In or outside the ropes, there will be no one in Tylösand with the star appeal of Sörenstam who has just been the subject of a documentary on Golf Channel. “Becoming Annika” chartered her rise from shy young Swede, to the tireless, dedicated accumilator of 72 LPGA Tour titles.  Among the film’s many highlights is reference to the number affixed to her Insta handle. The 59 she shot at 2001 Standard Register Ping remains the only time a woman has shot golf’s mythical number in competition. Incredibly, Sörenstam finished the 2001 season with eight wins, kicking off a five-year stretch where she won 46 of the 124 LPGA events she entered.
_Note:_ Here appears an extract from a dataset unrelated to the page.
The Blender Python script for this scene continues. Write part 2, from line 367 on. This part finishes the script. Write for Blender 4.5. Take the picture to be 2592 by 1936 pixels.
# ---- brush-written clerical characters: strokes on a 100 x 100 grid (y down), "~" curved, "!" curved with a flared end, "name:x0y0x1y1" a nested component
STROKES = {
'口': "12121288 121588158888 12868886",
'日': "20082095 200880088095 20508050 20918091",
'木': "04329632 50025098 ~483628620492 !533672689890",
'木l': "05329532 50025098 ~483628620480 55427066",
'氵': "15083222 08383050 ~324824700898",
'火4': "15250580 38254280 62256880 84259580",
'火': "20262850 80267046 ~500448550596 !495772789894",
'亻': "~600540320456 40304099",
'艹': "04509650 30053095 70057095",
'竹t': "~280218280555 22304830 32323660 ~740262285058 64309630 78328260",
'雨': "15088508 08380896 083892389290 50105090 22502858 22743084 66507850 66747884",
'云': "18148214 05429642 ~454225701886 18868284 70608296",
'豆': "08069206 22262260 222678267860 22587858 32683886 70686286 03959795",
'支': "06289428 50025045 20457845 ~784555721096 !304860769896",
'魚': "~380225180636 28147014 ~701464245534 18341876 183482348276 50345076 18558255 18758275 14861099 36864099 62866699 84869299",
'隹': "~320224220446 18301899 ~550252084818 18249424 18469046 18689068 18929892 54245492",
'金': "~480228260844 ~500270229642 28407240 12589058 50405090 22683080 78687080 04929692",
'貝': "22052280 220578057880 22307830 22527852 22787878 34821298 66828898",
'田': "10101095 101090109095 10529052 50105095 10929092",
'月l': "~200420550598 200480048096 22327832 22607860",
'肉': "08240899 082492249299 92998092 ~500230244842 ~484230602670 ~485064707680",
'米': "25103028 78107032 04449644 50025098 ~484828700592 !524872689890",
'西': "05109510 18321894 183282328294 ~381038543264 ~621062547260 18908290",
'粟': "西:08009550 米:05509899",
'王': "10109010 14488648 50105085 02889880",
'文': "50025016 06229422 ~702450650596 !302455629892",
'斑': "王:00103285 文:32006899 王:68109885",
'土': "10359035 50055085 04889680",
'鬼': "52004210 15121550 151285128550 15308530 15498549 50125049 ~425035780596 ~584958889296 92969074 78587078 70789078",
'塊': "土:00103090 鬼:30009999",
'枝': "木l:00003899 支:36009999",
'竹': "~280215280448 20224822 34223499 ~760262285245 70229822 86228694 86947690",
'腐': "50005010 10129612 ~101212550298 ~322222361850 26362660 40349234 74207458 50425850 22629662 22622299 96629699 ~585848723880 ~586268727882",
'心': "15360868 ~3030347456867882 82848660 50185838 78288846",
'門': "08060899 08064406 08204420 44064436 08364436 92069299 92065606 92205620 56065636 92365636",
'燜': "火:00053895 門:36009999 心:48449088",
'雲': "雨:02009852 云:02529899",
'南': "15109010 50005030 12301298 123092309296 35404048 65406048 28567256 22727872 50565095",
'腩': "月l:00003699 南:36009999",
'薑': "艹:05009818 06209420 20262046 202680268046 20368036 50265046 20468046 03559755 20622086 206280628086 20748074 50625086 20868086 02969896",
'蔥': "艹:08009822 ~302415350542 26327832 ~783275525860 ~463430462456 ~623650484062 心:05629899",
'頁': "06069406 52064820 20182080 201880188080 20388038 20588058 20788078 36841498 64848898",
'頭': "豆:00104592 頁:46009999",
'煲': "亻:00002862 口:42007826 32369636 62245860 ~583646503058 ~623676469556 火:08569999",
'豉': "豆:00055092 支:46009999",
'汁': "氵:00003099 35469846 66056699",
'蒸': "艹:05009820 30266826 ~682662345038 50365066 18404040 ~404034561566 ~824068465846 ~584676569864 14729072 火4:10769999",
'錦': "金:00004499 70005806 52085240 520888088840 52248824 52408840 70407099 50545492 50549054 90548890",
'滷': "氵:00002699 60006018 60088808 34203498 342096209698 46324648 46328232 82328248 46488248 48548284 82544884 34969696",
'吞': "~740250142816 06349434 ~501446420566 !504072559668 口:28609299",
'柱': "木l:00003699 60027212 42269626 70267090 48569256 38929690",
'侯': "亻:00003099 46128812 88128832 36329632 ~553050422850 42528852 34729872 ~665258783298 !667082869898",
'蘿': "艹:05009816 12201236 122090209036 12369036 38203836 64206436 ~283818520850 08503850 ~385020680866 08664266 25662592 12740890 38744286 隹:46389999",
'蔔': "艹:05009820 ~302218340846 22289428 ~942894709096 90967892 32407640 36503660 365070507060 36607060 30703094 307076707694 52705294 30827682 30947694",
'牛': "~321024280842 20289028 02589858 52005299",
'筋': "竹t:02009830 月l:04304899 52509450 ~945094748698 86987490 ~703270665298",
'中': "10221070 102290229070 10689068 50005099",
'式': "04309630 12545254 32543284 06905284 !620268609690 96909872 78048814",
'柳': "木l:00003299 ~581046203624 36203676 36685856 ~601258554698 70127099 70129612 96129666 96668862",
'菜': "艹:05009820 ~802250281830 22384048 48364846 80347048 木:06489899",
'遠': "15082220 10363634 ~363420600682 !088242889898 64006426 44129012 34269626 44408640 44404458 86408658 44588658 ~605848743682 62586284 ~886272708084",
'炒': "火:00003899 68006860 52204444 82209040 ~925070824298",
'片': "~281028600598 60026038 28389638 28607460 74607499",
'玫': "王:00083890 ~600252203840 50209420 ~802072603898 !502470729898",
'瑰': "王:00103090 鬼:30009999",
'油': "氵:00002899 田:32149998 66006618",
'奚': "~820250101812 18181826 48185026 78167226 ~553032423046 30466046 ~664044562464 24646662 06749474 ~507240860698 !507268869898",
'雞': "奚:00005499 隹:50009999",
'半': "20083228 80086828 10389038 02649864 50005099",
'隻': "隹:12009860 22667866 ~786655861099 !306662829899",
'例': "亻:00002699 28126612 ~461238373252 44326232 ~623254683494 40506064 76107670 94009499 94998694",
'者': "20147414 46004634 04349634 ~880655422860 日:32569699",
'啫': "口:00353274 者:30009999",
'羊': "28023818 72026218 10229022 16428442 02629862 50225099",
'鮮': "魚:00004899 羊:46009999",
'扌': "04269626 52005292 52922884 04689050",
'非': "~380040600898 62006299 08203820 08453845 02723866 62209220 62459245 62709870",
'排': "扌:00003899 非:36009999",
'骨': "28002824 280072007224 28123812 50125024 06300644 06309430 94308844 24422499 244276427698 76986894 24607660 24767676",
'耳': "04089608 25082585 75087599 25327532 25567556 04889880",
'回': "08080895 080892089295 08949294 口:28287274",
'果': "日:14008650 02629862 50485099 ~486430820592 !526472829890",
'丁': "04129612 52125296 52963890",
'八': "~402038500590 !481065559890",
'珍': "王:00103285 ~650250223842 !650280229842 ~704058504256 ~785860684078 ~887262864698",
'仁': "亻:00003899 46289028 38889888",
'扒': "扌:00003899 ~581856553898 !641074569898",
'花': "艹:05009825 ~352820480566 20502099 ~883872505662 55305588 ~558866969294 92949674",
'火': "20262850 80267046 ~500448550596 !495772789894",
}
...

In 2003, she received a sponsor’s invitation to the Bank of America Colonial. Some fans, and even players, didn’t agree with Sörenstam becoming the first female in 51-years to tee it up in an official PGA Tour event. Despite mis-guided howls from the likes of Vijay Singh and eventually missing the cut by four strokes, the sweet-swinging Swede left Fort Worth with her reputation only enhanced.

Sörenstam subsequently turned down further PGA Tour invites but thankfully the game has moved on in the intervening 19 years, as evidenced by the events such as the Volvo Car Scandinavian Mixed.

As ever, Sörenstam is at the pointy end of change as the co-host of a mixed event co-sanctioned by one of the big male circuits. She’s even got a Insta account to prove it.